Apparently this child stinks, because the man at the table is reacting negatively to the stench! (Image)

So we know how to talk about unpleasant smells, but what about good smells? Well, a good smell can also be called a scent or even a fragrance. We can use these words when describing perfumes and colognes. However, if someone wears too much perfume or cologne, we can say that the scent is overpowering or suffocating. Sometimes the smell can even make your eyes water, which is like crying, but not emotional.

So, let's go through the words. Can you explain what each of them means and give an example of how to use them?


1. nose
2. nostrils
3. a stuffed nose
4. mucus
5. snot
6. smell
7. scent
8. stench
9. a cold
10. the flu
11. perfume
12. cologne

13. to smell
14. to breathe
15. to stink
16. to be sick
17. to be congested
18. to overpower
19. to suffocate
20. to wear

Can you define and explain those words? If not, try to read through the post again and see if you can find the answers. Then, you can read my suggested definitions below.

There's a fruit in Asia called the "Durian." I've never smelled it personally, but apparently it's horrible. It stinks so bad that it's prohibited in many hotels and on public transportation. This is a sign from a transit station in Singapore. (Image)
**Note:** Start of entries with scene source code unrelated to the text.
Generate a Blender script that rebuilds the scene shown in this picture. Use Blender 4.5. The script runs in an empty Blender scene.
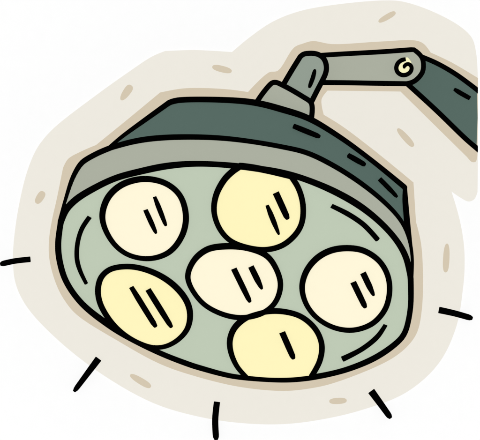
import bpy, bmesh, math
from mathutils import Vector

# ------------------------------------------------------------------ basics
# Drawing units ("u") are about 2 mm.  x to the right, z up, y away from the viewer.
S = 0.002
D = 1600.0                       # camera distance in u (long lens)
CX, CY = 240.0, 220.0            # view centre in drawing units
scene = bpy.context.scene
COL = scene.collection

TILT = 0.60                      # lamp head leans: its face looks forward and down
NLEN = math.sqrt(1 + TILT * TILT)
N = Vector((0, -1, -TILT)) / NLEN        # outward normal of the lamp face
PIV = Vector((CX, 0, CY - 270.0))        # a point on the lamp face (x kept in drawing units)
CAM = Vector((CX, -D, 0))


def ray(px, py):
    return Vector((px - CX, D, CY - py))


def on_depth(px, py, y=0.0):
    """design point on the upright plane at depth y"""
    r = ray(px, py)
    return CAM + r * ((y + D) / D)


def on_face(px, py, off=0.0):
    """design point on a plane parallel to the lamp face, off u in front of it"""
    r = ray(px, py)
    p0 = PIV + N * off
    return CAM + r * ((p0 - CAM).dot(N) / r.dot(N))


def W(p):
    return Vector(((p.x - CX) * S, p.y * S, p.z * S))


# ------------------------------------------------------------------ curves
def spline(pts, closed=False, sub=8):
    out = []
    n = len(pts)
    segs = n if closed else n - 1
    g = (lambda i: pts[i % n]) if closed else (lambda i: pts[max(0, min(n - 1, i))])
    for i in range(segs):
        p0, p1, p2, p3 = g(i - 1), g(i), g(i + 1), g(i + 2)

        def kn(a, b):
            return max(1e-4, math.hypot(a[0] - b[0], a[1] - b[1]) ** 0.5)
        t0 = 0.0
        t1 = t0 + kn(p0, p1); t2 = t1 + kn(p1, p2); t3 = t2 + kn(p2, p3)
        for k in range(sub):
            t = t1 + (t2 - t1) * k / sub
            q = []
            for c in (0, 1):
                if p0 == p1:
                    a1 = p1[c]
                else:
                    a1 = (t1 - t) / (t1 - t0) * p0[c] + (t - t0) / (t1 - t0) * p1[c]
                a2 = (t2 - t) / (t2 - t1) * p1[c] + (t - t1) / (t2 - t1) * p2[c]
                if p2 == p3:
                    a3 = p2[c]
                else:
                    a3 = (t3 - t) / (t3 - t2) * p2[c] + (t - t2) / (t3 - t2) * p3[c]
                b1 = (t2 - t) / (t2 - t0) * a1 + (t - t0) / (t2 - t0) * a2
                b2 = (t3 - t) / (t3 - t1) * a2 + (t - t1) / (t3 - t1) * a3
                q.append((t2 - t) / (t2 - t1) * b1 + (t - t1) / (t2 - t1) * b2)
            out.append((q[0], q[1]))
    if not closed:
        out.append(tuple(pts[-1]))
    return out


def path(*segs, sub=8):
    """open chain of smooth runs that meet in corners"""
    out = []
    for s in segs:
        q = spline(s, sub=sub) if len(s) > 2 else list(s)
        if out and math.hypot(out[-1][0] - q[0][0], out[-1][1] - q[0][1]) < 1e-6:
            q = q[1:]
        out += q
    return out


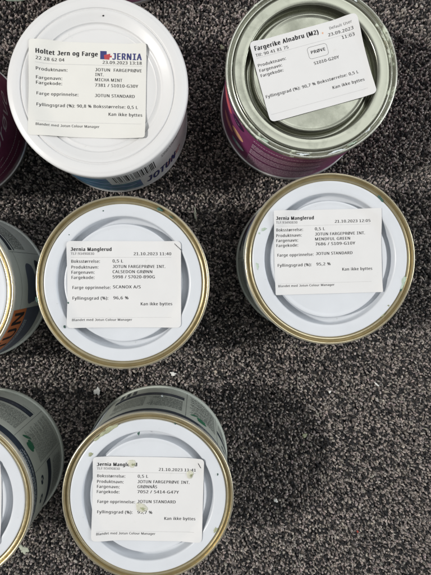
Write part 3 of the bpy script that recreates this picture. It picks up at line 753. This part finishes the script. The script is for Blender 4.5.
def blob(name, material, x, y, z, a, b, rot, h, seed, parent=None, zf=None, rough=0.25, under=0.15, lobes=3):
    """a drop or flake of dried paint with an uneven outline"""
    r = random.Random(seed); n = 26; rings = 5
    ph = [r.uniform(0, 6.3) for _ in range(4)]; am = [r.uniform(0.4, 1)*rough for _ in range(4)]
    c, s = cos(rad(rot)), sin(rad(rot))
    def pos(t, q):
        k = 1 + am[0]*sin(lobes*t + ph[0])*0.7 + am[1]*sin(2*t + ph[1])*0.6 + am[2]*sin(5*t + ph[2])*0.5 + am[3]*sin(9*t + ph[3])*0.25
        lx, ly = a*k*q*cos(t), b*k*q*sin(t)
        return x + lx*c - ly*s, y + lx*s + ly*c
    mb = MB(); rows = []
    for q, zz in ((1.0, -under), (0.98, 0.35*h), (0.85, 0.8*h), (0.6, 0.95*h), (0.3, h)):
        row = []
        for j in range(n):
            X, Y = pos(2*pi*j/n, q)
            row.append((X, Y, (zf(X, Y) if zf else z) + zz*(1 + (r.uniform(-0.3, 0.3) if zz > 0 else 0))))
        rows.append(row)
    mb.grid(rows, True)
    o = len(mb.v); X, Y = pos(0, 0)
    mb.v.append((X, Y, (zf(X, Y) if zf else z) + h))
    for j in range(n): mb.f.append((o - n + j, o - n + (j + 1) % n, o))
    if parent is None:
        mb.v = [(vx - x, vy - y, vz - z) for vx, vy, vz in mb.v]
        return mb.build(name, material, None, (x, y, z), sharp=70)
    return mb.build(name, material, parent, sharp=70)

# ---------------------------------------------------------------- wrap prints
def front_wrap(body, rot, front=False):
    """the sage tin's printed wrap, turned by rot degrees"""
    R = lambda d: d + rot
    b = MB(); patch(b, 0, 360, 0.005, 0.02 if front else 0.135, 0.05); b.build('navy_band', M['navy'], body)
    if not front:
        b = MB(); fine(b, R(-40), R(34), 0.02, 0.12, 1.25, 0.5, seed=3); b.build('white_print', M['fine_pale'], body)
    b = MB(); patch(b, R(46), R(103), 0.665, 0.775); b.build('navy_strip', M['navy'], body)
    b = MB(); fine(b, R(48), R(100), 0.685, 0.76, 1.8, 0.7, seed=4); b.build('strip_print', M['slate'], body)
    b = MB()
    fine(b, R(47), R(74), 0.25, 0.62, 1.15, 0.5, seed=5); fine(b, R(76), R(103), 0.25, 0.62, 1.15, 0.5, seed=6)
    fine(b, R(15), R(41), 0.32, 0.95, 1.15, 0.5, seed=7); fine(b, R(-22), R(10), 0.66, 0.95, 1.15, 0.5, seed=8)
    fine(b, R(221), R(254), 0.30, 0.62, 1.15, 0.5, seed=9)
    fine(b, R(46), R(60), 0.80, 0.83, 1.15, 0.5, seed=19)
    b.build('fine_print', M['fine'], body)
    def one(name, m, f, *a_, **k_):
        b = MB(); f(b, *a_, **k_); b.build(name, M[m], body)
    for d in (12.5, 43.6, 218): one('dividing_line', 'fine', patch, R(d), R(d + 0.35), 0.14, 0.99)
    one('dividing_line', 'fine', patch, R(47), R(74), 0.43, 0.434)
    one('dividing_line', 'fine', patch, R(70), R(70.3), 0.25, 0.43)
    one('dividing_line', 'fine', patch, R(176), R(218), 0.2, 0.205)
    b = MB()
    disc(b, R(31), 0.25, 3.8, 2.3, 24, shape=lambda t: 1 - 0.35*cos(t))
    disc(b, R(37.5), 0.30, 1.1, 4.4, -38, 0.1, shape=lambda t: 1 - 0.3*sin(t))
    disc(b, R(30.5), 0.30, 3.4, 2.6, 10)
    b.build('green_leaf_mark', M['green'], body)
    for d in (3, -11):
        one('pictogram', 'navy', disc, R(d), 0.30, 2.9, 2.6)
        one('pictogram_cutout', 'sage', disc, R(d + 0.9), 0.285, 0.8, 1.1, 20, 0.14)
        one('pictogram_cutout', 'sage', disc, R(d - 1.2), 0.32, 0.9, 0.6, -20, 0.14)
    one('navy_strip', 'navy', patch, R(-24), R(11.5), 0.49, 0.60)
    if not front:
        for k in range(3): one('slanted_bar', 'navy', patch, R(86 + 5.5*k), R(89 + 5.5*k), 0.80, 0.97)
    one('heading_block', 'navy', patch, R(219.5), R(245), 0.14, 0.22, 0.1)
    one('heading_block', 'navy', patch, R(219.5), R(238), 0.26, 0.285, 0.1)
    if not front:
        one('front_panel', 'navy', patch, R(117), R(160), 0.30, 0.80, 0.09)
        one('pale_stripe', 'fine_pale', patch, R(111.5), R(116), 0.16, 0.97, 0.09)
        one('slate_block', 'slate', patch, R(160), R(212), 0.30, 0.97, 0.09)
        one('panel_print', 'fine_pale', fine, R(120), R(156), 0.42, 0.72, 3.2, 1.4, 0.14, seed=12)
        return
    one('orange_block', 'orange', patch, R(115), R(176), 0.05, 0.40, 0.09)
    one('slate_block', 'slate', patch, R(115), R(176), 0.40, 0.845, 0.09)
    one('maker_name', 'ink', wall_text, 'JOTUN', R(120), R(173.5), 0.355, 17, 0.03, 0.0, 0.14)
    one('block_print', 'fine_pale', fine, R(122), R(168), 0.43, 0.56, 3.4, 1.6, 0.14, seed=12, wmin=0.8, wmax=1.8)
    one('slate_splash', 'slate', disc, R(194), 0.50, 12.5, 9.0, 2, 0.1, lambda t: (cos(t)**4 + sin(t)**4)**-0.25*(1 + 0.05*sin(3*t + 1)))
    one('dark_splash', 'navy', disc, R(197), 0.80, 12.5, 8.0, -3, 0.13, lambda t: (cos(t)**4 + sin(t)**4)**-0.25*(1 + 0.05*sin(3*t)))
    one('red_streak', 'wine_red', disc, R(191), 0.66, 8, 3.0, 0, 0.17, lambda t: 1 + 0.2*sin(3*t))
    one('navy_foot', 'navy', patch, R(176.5), R(186), 0.88, 0.95, 0.1)

def plum_wrap(body, rot=0, dark=False):
    R = lambda d: d + rot
    def ov(name, m, *a, **k):
        b = MB(); disc(b, *a, **k); b.build(name, M[m], body)
    ov('colour_drop', 'coral', R(-167), 0.22, 8.5, 5.0, -12)
    ov('colour_drop', 'salmon', R(-160), 0.60, 7.5, 5.0, -10)
    ov('colour_drop', 'aubergine', R(-148), 0.17, 6.2, 4.8, -8)
    ov('colour_drop', 'peach', R(-146), 0.47, 6.2, 4.8, -8)
    ov('colour_drop', 'teal', R(-143.5), 0.74, 6.4, 4.4, -8)
    b = MB(); disc(b, R(-140.5), 0.73, 4.2, 3.0, -8, 0.2); b.build('drop_highlight', M['mist'], body)
    b = MB(); fine(b, R(-152), R(-146), 0.17, 0.20, 1.4, 0.6, 0.16, seed=30); b.build('drop_print', M['pink_fine'], body)
    b = MB()
    fine(b, R(-131), R(-78), 0.12, 0.20, 4.0, 1.7, seed=31, wmin=0.9, wmax=1.8)
    fine(b, R(-131), R(-74), 0.24, 0.40, 1.3, 0.75, seed=32); fine(b, R(-131), R(-74), 0.43, 0.61, 1.3, 0.75, seed=33)
    fine(b, R(-131), R(-74), 0.65, 0.92, 1.3, 0.75, seed=34)
    b.build('fine_print', M['pink_fine'], body)
    for f in (0.225, 0.415, 0.63):
        b = MB(); patch(b, R(-131.5), R(-74), f, f + 0.012, 0.1); b.build('dividing_line', M['aubergine'], body)

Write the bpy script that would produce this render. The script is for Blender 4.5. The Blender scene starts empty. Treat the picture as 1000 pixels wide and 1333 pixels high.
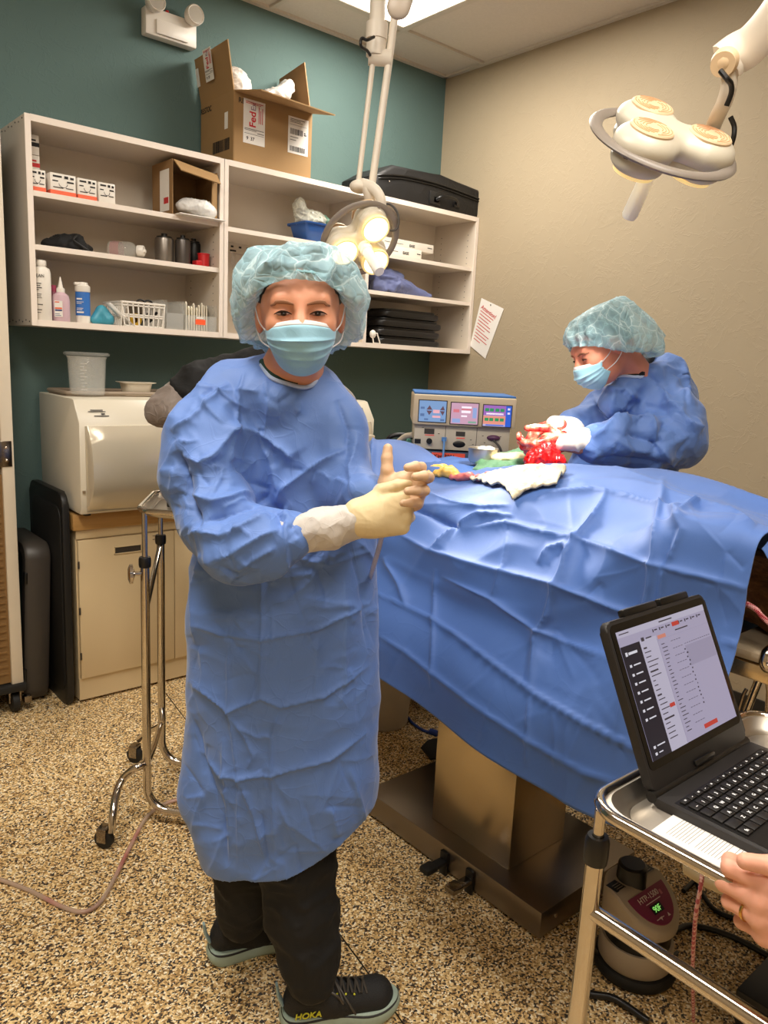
import bpy, bmesh, math, random
import numpy as np
from mathutils import Vector, Matrix, noise
random.seed(7); rng=np.random.RandomState(7)
SC=bpy.context.scene; COL=SC.collection
PI=math.pi
# ---------------------------------------------------------------- camera
YAW,PIT,ROLL,FPX,CH=0.713166,0.191533,0.049856,1004.0,1.5
O=np.array([0,0,CH])
_f=np.array([math.sin(YAW)*math.cos(PIT),math.cos(YAW)*math.cos(PIT),-math.sin(PIT)])
_r=np.array([math.cos(YAW),-math.sin(YAW),0]);_u=np.cross(_r,_f)
CR=math.cos(ROLL)*_r+math.sin(ROLL)*_u; CU=-math.sin(ROLL)*_r+math.cos(ROLL)*_u; CF=_f
FH=np.array([CF[0],CF[1],0]);FH/=np.linalg.norm(FH)
RH=np.array([FH[1],-FH[0],0]); UP=np.array([0,0,1.])
def ray(x,y): return CF+(x-500)/FPX*CR-(y-666.5)/FPX*CU
def PL(x,y,ax,v):                    # point seen at a pixel, on a world plane
    d=ray(x,y);k='xyz'.index(ax);return O+d*((v-O[k])/d[k])
def G(x,y,g):                        # point seen at a pixel, at a horizontal distance from the camera
    d=ray(x,y);return O+d*(g/(d@FH))
def dep(p): return float((np.asarray(p,float)-O)@CF)
def PR(P):
    v=np.asarray(P,float)-O;z=v@CF
    return np.stack([500+FPX*(v@CR)/z,666.5-FPX*(v@CU)/z],-1)
cd=bpy.data.cameras.new('camera');cam=bpy.data.objects.new('camera',cd);COL.objects.link(cam)
cam.matrix_world=Matrix(((CR[0],CU[0],-CF[0],0),(CR[1],CU[1],-CF[1],0),(CR[2],CU[2],-CF[2],CH),(0,0,0,1)))
cd.sensor_fit='VERTICAL';cd.sensor_height=24;cd.lens=24*FPX/1333;cd.clip_start=.02;SC.camera=cam
SC.view_settings.view_transform='Standard';SC.view_settings.look='None';SC.view_settings.gamma=1
SC.view_settings.use_curve_mapping=False;SC.view_settings.exposure=0.1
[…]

Suggested Definitions For The Vocabulary Words:

1. nose - the organ humans and animals use for their sense of smell
2. nostrils - the two holes at the base of your nose
3. a stuffed nose - when your nose is filled with mucus
4. mucus - the gel-like substance in your nose
5. snot - a slang word to describe nasal mucus
6. smell - an odor that you can perceive with your nose
7. scent - a synonym for "smell" and "odor"
8. stench - a bad smell
9. a cold - a common illness; also called "the common cold"
10. the flu - an illness similar to a cold; an abbreviation for "influenza"
11. perfume - a special liquid that a woman uses to give her body a scent
12. cologne - a special liquid that a man uses to give his body a scent

13. to smell - to perceive a scent or odor with your nose
14. to breathe - to move air in and out of your body; to respirate
15. to stink - to emit a bad smell
16. to be sick - to suffer from an illness
17. to be congested - to not be able to breathe because of nasal congestion
18. to overpower - to conquer or be stronger than someone or something
19. to suffocate - to make it impossible for someone to breathe
20. to wear - to have clothing, accessories, or perfume on your body

Well, I think that's definitely enough vocabulary for today! I hope you enjoyed it and/or learned something. If you have any questions or comments, please feel free to leave me a comment below. Thanks for reading, and have a great night!


  1. Hi Ryan.

    As always exellent your web, it´s really amazing for practice english. I passed all sitzman´s web direction to my sister; she too practice english.

    And great I see that your have followed my advice and have showed many vocabulary, I very grateful because I think it´s great for know many word.

    See ya..... johnsen

  2. Hi Johnsen,

    Thanks for the comment! I'm glad to hear that you like the site, and that you've told other people about it.

    If you ever have any questions or suggestions for a post, please tell me--I'd be happy to hear any ideas!